At least do it all once so the focus offsets are accurately quantified and recorded in your software and then focus the first filter so you have an accurate relative starting position each night.
A night of bad focus will ruin the whole night, a season of relying on unreliable information could potentially ruin a season.

At least in terms of capturing the best FWHM that could have otherwise captured - meaning much better nebulosity detail, you would want to use a quantifiable focussing methodology.

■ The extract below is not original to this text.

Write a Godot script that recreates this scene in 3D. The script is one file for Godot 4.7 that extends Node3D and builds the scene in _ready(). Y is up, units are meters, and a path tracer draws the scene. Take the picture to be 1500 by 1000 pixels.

You spent a small fortune getting a wonderful OTA and an electronic focus system that can focus your stars to a tight point and then to rely on a Bhatinov mask and leave it up to the gods that nothing will change throughout the night !
The CFZ on the RH200 is about 21 microns (in the blue) I think for your OTA, so you have a system that is quite sensitive to focus.
According to your figures, the focus position varies from 68µm to -34µm although at least LRGB is almost parfocal to within 17µm.
So this will be a much greater problem for narrowband than LRGB

So that is a maximum range of around 100µm with a system that only has a focus range of round 20ishµm.

That indicates to me that Focus is likely to be the weak link in your imaging systems fine tuning.

Given the CCD has 9µm photosites and the OTA can focus to 8µm (central area) any variation in focus is going to bloat your stars.

So I wouldn't discount the necessity to focus no matter how little time it might take - which just isnt much if you are using Focusmax

Just my 2c worth for what its worth.